Così in mezzo a questo vuoto la politica italiana diventa invisibile all’estero, cioè non si capisce nulla. Una sola cosa è chiara: che non c’è alcunché di sostanziale in ballo, se non che la confusione potrebbe contagiare il resto d’Europa che si siede, quella sì, su problemi concreti. Non c’è invasione straniera, c’è solo tentativo di contenere una liquefazione.

Forse proprio la sfiducia europea nell’Italia è quella che ha assegnato a Paolo Gentiloni, nella Commissione, un posto in realtà di second’ordine. Il presidente Ursula von der Leyen era ministro della difesa in Germania, Gentiloni era premier in Italia, un dei paesi grandi della Ue. Ma Gentiloni è stato messo sotto l’autorità del vicepresidente della Commissione, Valdis Dombrovskis, già premier della Lituania (circa 1,5 milioni di abitanti). In altri tempi, in circostanze simili, Romano Prodi fu presidente della Commissione.

Così l’unica realtà che appare è quella di Urbano Cairo. L’editore di Rcs e La7 nega ambizioni, ma lascia circolare pettegolezzi. Sognerebbe una formazione di centro raccogliendo qui e là alleati.

Ma per fare che?

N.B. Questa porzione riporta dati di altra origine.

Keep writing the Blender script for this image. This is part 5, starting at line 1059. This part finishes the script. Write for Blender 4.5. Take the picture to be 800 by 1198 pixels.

Infatti fuori è tale e tanta la confusione sull’Italia che pare improbabile basti una specie di ribollita di vecchi talenti. Come hanno detto questa settimana Giavazzi e Alesina, bisogna tagliare le tasse, togliere il fiume di denaro che va dallo Stato alle imprese. È necessario sciogliere burocrazia e giustizia civile, che di fatto impediscono non solo agli investimenti stranieri di arrivare ma rendono anche costosissimo e impervio spendere i fondi allocati dalla Ue.

Queste sono però cose che si ripetono da almeno 20 anni e non si fanno perché non c’è un governo che abbia avuto abbastanza autorevolezza o poteri per attuarle. La situazione diventa un gatto che si morde la coda: perché gli italiani dovrebbero dare oggi il 51% dei voti a qualcuno? Non si sta insieme, si convive, solo per risparmiare sull’affitto (per pagare il debito pubblico, in questo caso). Occorre amicizia o amore altrimenti, al di là delle convenienze, ci si ammazza. È il patto sociale che è venuto meno in Italia.

La prima repubblica aveva un “progetto-paese” (essere l’astuto confine sud-est della Nato, essere la prima cerchia di protezione della Chiesa, unire nello sviluppo il paese con riforme e cassa del Mezzogiorno, eccetera) ma oggi questo progetto non c’è più. Immigrazione ed Europa sono divisioni irriducibili che provano l’assenza di un progetto paese. Perché nessuno ha chiaro cosa davvero fare, è solo chiara l’opposizione all’altro.

La fuga di capitali finanziari, umani e assenteismo dal voto indicano che c’è una sfiducia endemica che andrebbe forse affrontata di petto.

Manca un progetto-paese perché il vecchio prodotto non funziona più, come le aziende che fanno un bene che ha smesso di vendere. L’Italia non è più confine, la Chiesa guarda al mondo, sud e sviluppo sono scomparsi dal vocabolario. Né ci sono sostituti. Il dubbio è che se Cairo, o chi per lui, non produrrà un progetto paese convincente, la confusione semplicemente aumenterà.